* Start Recorded data *

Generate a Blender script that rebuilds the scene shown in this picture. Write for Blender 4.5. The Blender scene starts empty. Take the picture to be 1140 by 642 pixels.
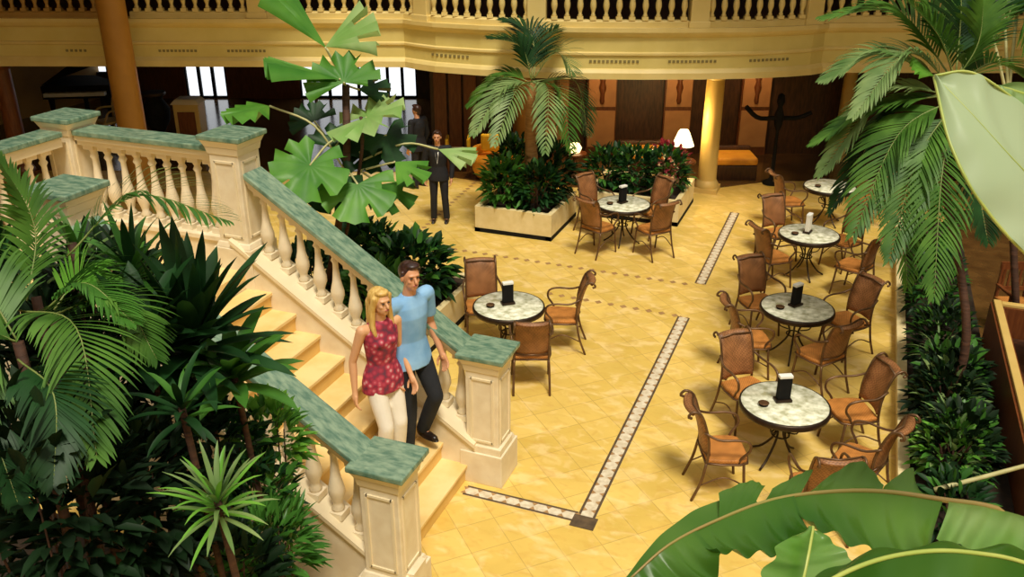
import bpy, bmesh, math, random
from math import sin, cos, pi, radians as R
from mathutils import Vector as V, Matrix, Euler, noise
random.seed(7)
COL = bpy.context.scene.collection

# ------------------------------------------------------------------ camera
F_PX = 1000.0; CAM_H = 6.1; PITCH = R(24); YAW = R(21.2)
CAM = V((0, 0, CAM_H))
FW = V((-sin(YAW)*cos(PITCH), cos(YAW)*cos(PITCH), -sin(PITCH)))
RT = V((cos(YAW), sin(YAW), 0)); UP = RT.cross(FW)
FH = V((-sin(YAW), cos(YAW), 0))
def ray(x, y): return FW + RT*((x-570)/F_PX) - UP*((y-321)/F_PX)
def at(x, y, d): return CAM + ray(x, y)*d                 # a place at d metres depth
def onz(x, y, z=0.0):                                     # a place at height z
    r = ray(x, y); return CAM + r*((z-CAM_H)/r.z)
def BD(a, d, z=0.0):                                      # lateral / depth, for the far gallery
    return RT*a + FH*d + V((0, 0, z))

cd = bpy.data.cameras.new('camera'); co = bpy.data.objects.new('camera', cd); COL.objects.link(co)
co.location = CAM; co.rotation_euler = (R(90)-PITCH, 0, YAW)
cd.sensor_width = 36; cd.lens = 36*F_PX/1140; cd.clip_end = 200; cd.clip_start = .05
bpy.context.scene.camera = co

# ------------------------------------------------------------------ materials
def newmat(name):
    m = bpy.data.materials.new(name); m.use_nodes = True
    nt = m.node_tree; b = nt.nodes['Principled BSDF']
    return m, nt, b
def ramp(nt, stops):
    r = nt.nodes.new('ShaderNodeValToRGB'); cr = r.color_ramp
    while len(cr.elements) < len(stops): cr.elements.new(.5)
    for e, (p, c) in zip(cr.elements, stops): e.position = p; e.color = (*c, 1)
    return r
def mat(name, c1, c2=None, scale=6, rough=.5, metal=0, detail=4, bump=0, spec=.5, emit=None, estr=0, stretch=None, coat=0):
    m, nt, b = newmat(name)
    tc = nt.nodes.new('ShaderNodeTexCoord'); mp = nt.nodes.new('ShaderNodeMapping')
    nt.links.new(tc.outputs['Object'], mp.inputs[0])
    if stretch: mp.inputs['Scale'].default_value = stretch
    n = nt.nodes.new('ShaderNodeTexNoise'); n.inputs['Scale'].default_value = scale; n.inputs['Detail'].default_value = detail
    nt.links.new(mp.outputs[0], n.inputs[0])
    r = ramp(nt, [(.35, c1), (.65, c2 or c1)])
    nt.links.new(n.outputs[0], r.inputs[0]); nt.links.new(r.outputs[0], b.inputs['Base Color'])
    b.inputs['Roughness'].default_value = rough; b.inputs['Metallic'].default_value = metal
    b.inputs['Specular IOR Level'].default_value = spec
    if coat: b.inputs['Coat Weight'].default_value = coat
    if bump:
        bp = nt.nodes.new('ShaderNodeBump'); bp.inputs['Strength'].default_value = bump; bp.inputs['Distance'].default_value = .02
        nt.links.new(n.outputs[0], bp.inputs['Height']); nt.links.new(bp.outputs[0], b.inputs['Normal'])
    if emit:
        b.inputs['Emission Color'].default_value = (*emit, 1); b.inputs['Emission Strength'].default_value = estr
    return m
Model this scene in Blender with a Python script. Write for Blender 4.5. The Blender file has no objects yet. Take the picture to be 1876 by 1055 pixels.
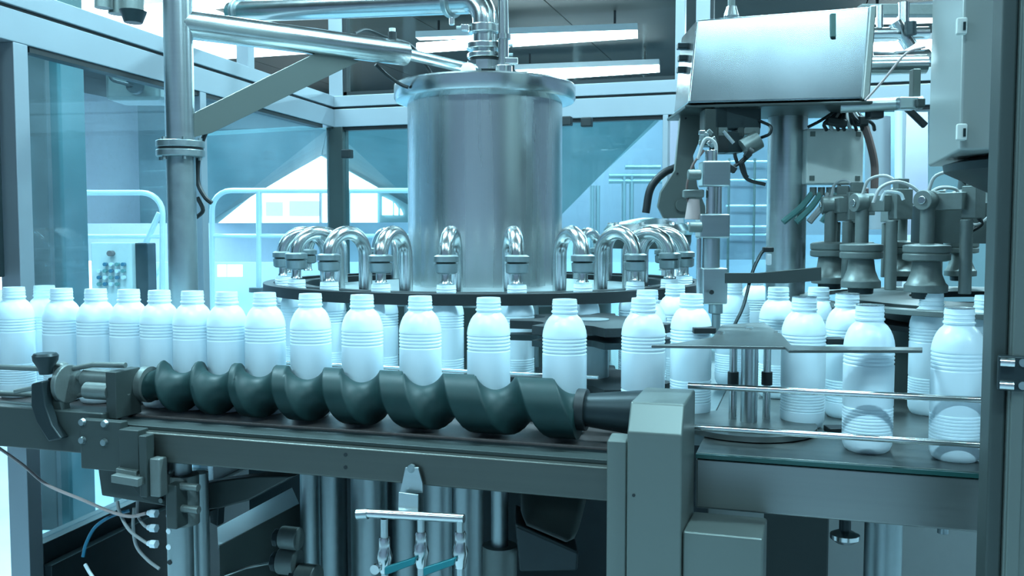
import bpy, bmesh, math, random
from mathutils import Vector, Matrix
random.seed(7)
R = math.radians
S = bpy.context.scene
COL = S.collection

# ------------------------------------------------------------------ camera, world, light, exposure
YAW, F, H0, EYE = R(17.4), 1700.0, 425.0, 1.35
PITCH = math.atan((527.5 - H0) / F)
cd = bpy.data.cameras.new('camera'); cam = bpy.data.objects.new('camera', cd); COL.objects.link(cam)
cd.sensor_width = 36; cd.lens = F / 1876 * 36; cd.clip_end = 200; cd.clip_start = .02
cam.location = (0, 0, EYE); cam.rotation_euler = (R(90) - PITCH, 0, YAW)
S.camera = cam
vs = S.view_settings
vs.view_transform = 'Standard'; vs.look = 'None'; vs.gamma = 1; vs.use_curve_mapping = False
vs.exposure = 0.28
w = bpy.data.worlds.new('daylight'); S.world = w; w.use_nodes = True
w.node_tree.nodes['Background'].inputs[0].default_value = (.52, .86, 1, 1)
w.node_tree.nodes['Background'].inputs[1].default_value = .13
LAMP_COL = (.49, .85, 1.0)
LAMP_W = 108

# ------------------------------------------------------------------ helpers
ca, sa = math.cos(YAW), math.sin(YAW)
RV, FV, ZV = Vector((ca, sa, 0)), Vector((-sa, ca, 0)), Vector((0, 0, 1))
CO = Vector((0, 0, EYE))
def ray(px, py):
    fw = FV * math.cos(PITCH) - ZV * math.sin(PITCH); up = ZV * math.cos(PITCH) + FV * math.sin(PITCH)
    d = fw * F + RV * (px - 938) + up * (527.5 - py)
    return d / d.dot(FV)
def W(px, py, d): return CO + ray(px, py) * d                    # point at ground distance d
def WY(px, py, Y):
    r = ray(px, py); return CO + r * (Y / r.y)                   # point on the plane y = Y
def WZ(px, py, z):
    r = ray(px, py); return CO + r * ((z - EYE) / r.z)           # point at height z
def XY(px, Y): p = WY(px, H0, Y); return p.x

def tag(o, label=None, cat=None, group=None, kind=None):
    if label: o['label'] = label
    if cat: o['category'] = cat
    if group: o['group'] = group
    if kind: o['kind'] = kind
    return o
def thing(name, label, cat, loc=(0, 0, 0), group=None, kind=None):
    o = bpy.data.objects.new(name, None); COL.objects.link(o); o.location = loc; o.empty_display_size = .05
    return tag(o, label, cat, group, kind)
def root_loc(o):
    l = Vector(o.location)
    while o.parent: o = o.parent; l += Vector(o.location)
    return l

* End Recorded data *

Work required = Return each line of the data, keeping its wording exact and omitting pictures.

Written response =
Generate a Blender script that rebuilds the scene shown in this picture. Write for Blender 4.5. The Blender scene starts empty. Take the picture to be 1140 by 642 pixels.
import bpy, bmesh, math, random
from math import sin, cos, pi, radians as R
from mathutils import Vector as V, Matrix, Euler, noise
random.seed(7)
COL = bpy.context.scene.collection

# ------------------------------------------------------------------ camera
F_PX = 1000.0; CAM_H = 6.1; PITCH = R(24); YAW = R(21.2)
CAM = V((0, 0, CAM_H))
FW = V((-sin(YAW)*cos(PITCH), cos(YAW)*cos(PITCH), -sin(PITCH)))
RT = V((cos(YAW), sin(YAW), 0)); UP = RT.cross(FW)
FH = V((-sin(YAW), cos(YAW), 0))
def ray(x, y): return FW + RT*((x-570)/F_PX) - UP*((y-321)/F_PX)
def at(x, y, d): return CAM + ray(x, y)*d                 # a place at d metres depth
def onz(x, y, z=0.0):                                     # a place at height z
    r = ray(x, y); return CAM + r*((z-CAM_H)/r.z)
def BD(a, d, z=0.0):                                      # lateral / depth, for the far gallery
    return RT*a + FH*d + V((0, 0, z))

cd = bpy.data.cameras.new('camera'); co = bpy.data.objects.new('camera', cd); COL.objects.link(co)
co.location = CAM; co.rotation_euler = (R(90)-PITCH, 0, YAW)
cd.sensor_width = 36; cd.lens = 36*F_PX/1140; cd.clip_end = 200; cd.clip_start = .05
bpy.context.scene.camera = co

# ------------------------------------------------------------------ materials
def newmat(name):
    m = bpy.data.materials.new(name); m.use_nodes = True
    nt = m.node_tree; b = nt.nodes['Principled BSDF']
    return m, nt, b
def ramp(nt, stops):
    r = nt.nodes.new('ShaderNodeValToRGB'); cr = r.color_ramp
    while len(cr.elements) < len(stops): cr.elements.new(.5)
    for e, (p, c) in zip(cr.elements, stops): e.position = p; e.color = (*c, 1)
    return r
def mat(name, c1, c2=None, scale=6, rough=.5, metal=0, detail=4, bump=0, spec=.5, emit=None, estr=0, stretch=None, coat=0):
    m, nt, b = newmat(name)
    tc = nt.nodes.new('ShaderNodeTexCoord'); mp = nt.nodes.new('ShaderNodeMapping')
    nt.links.new(tc.outputs['Object'], mp.inputs[0])
    if stretch: mp.inputs['Scale'].default_value = stretch
    n = nt.nodes.new('ShaderNodeTexNoise'); n.inputs['Scale'].default_value = scale; n.inputs['Detail'].default_value = detail
    nt.links.new(mp.outputs[0], n.inputs[0])
    r = ramp(nt, [(.35, c1), (.65, c2 or c1)])
    nt.links.new(n.outputs[0], r.inputs[0]); nt.links.new(r.outputs[0], b.inputs['Base Color'])
    b.inputs['Roughness'].default_value = rough; b.inputs['Metallic'].default_value = metal
    b.inputs['Specular IOR Level'].default_value = spec
    if coat: b.inputs['Coat Weight'].default_value = coat
    if bump:
        bp = nt.nodes.new('ShaderNodeBump'); bp.inputs['Strength'].default_value = bump; bp.inputs['Distance'].default_value = .02
        nt.links.new(n.outputs[0], bp.inputs['Height']); nt.links.new(bp.outputs[0], b.inputs['Normal'])
    if emit:
        b.inputs['Emission Color'].default_value = (*emit, 1); b.inputs['Emission Strength'].default_value = estr
    return m
Model this scene in Blender with a Python script. Write for Blender 4.5. The Blender file has no objects yet. Take the picture to be 1876 by 1055 pixels.
import bpy, bmesh, math, random
from mathutils import Vector, Matrix
random.seed(7)
R = math.radians
S = bpy.context.scene
COL = S.collection

# ------------------------------------------------------------------ camera, world, light, exposure
YAW, F, H0, EYE = R(17.4), 1700.0, 425.0, 1.35
PITCH = math.atan((527.5 - H0) / F)
cd = bpy.data.cameras.new('camera'); cam = bpy.data.objects.new('camera', cd); COL.objects.link(cam)
cd.sensor_width = 36; cd.lens = F / 1876 * 36; cd.clip_end = 200; cd.clip_start = .02
cam.location = (0, 0, EYE); cam.rotation_euler = (R(90) - PITCH, 0, YAW)
S.camera = cam
vs = S.view_settings
vs.view_transform = 'Standard'; vs.look = 'None'; vs.gamma = 1; vs.use_curve_mapping = False
vs.exposure = 0.28
w = bpy.data.worlds.new('daylight'); S.world = w; w.use_nodes = True
w.node_tree.nodes['Background'].inputs[0].default_value = (.52, .86, 1, 1)
w.node_tree.nodes['Background'].inputs[1].default_value = .13
LAMP_COL = (.49, .85, 1.0)
LAMP_W = 108

# ------------------------------------------------------------------ helpers
ca, sa = math.cos(YAW), math.sin(YAW)
RV, FV, ZV = Vector((ca, sa, 0)), Vector((-sa, ca, 0)), Vector((0, 0, 1))
CO = Vector((0, 0, EYE))
def ray(px, py):
    fw = FV * math.cos(PITCH) - ZV * math.sin(PITCH); up = ZV * math.cos(PITCH) + FV * math.sin(PITCH)
    d = fw * F + RV * (px - 938) + up * (527.5 - py)
    return d / d.dot(FV)
def W(px, py, d): return CO + ray(px, py) * d                    # point at ground distance d
def WY(px, py, Y):
    r = ray(px, py); return CO + r * (Y / r.y)                   # point on the plane y = Y
def WZ(px, py, z):
    r = ray(px, py); return CO + r * ((z - EYE) / r.z)           # point at height z
def XY(px, Y): p = WY(px, H0, Y); return p.x

def tag(o, label=None, cat=None, group=None, kind=None):
    if label: o['label'] = label
    if cat: o['category'] = cat
    if group: o['group'] = group
    if kind: o['kind'] = kind
    return o
def thing(name, label, cat, loc=(0, 0, 0), group=None, kind=None):
    o = bpy.data.objects.new(name, None); COL.objects.link(o); o.location = loc; o.empty_display_size = .05
    return tag(o, label, cat, group, kind)
def root_loc(o):
    l = Vector(o.location)
    while o.parent: o = o.parent; l += Vector(o.location)
    return l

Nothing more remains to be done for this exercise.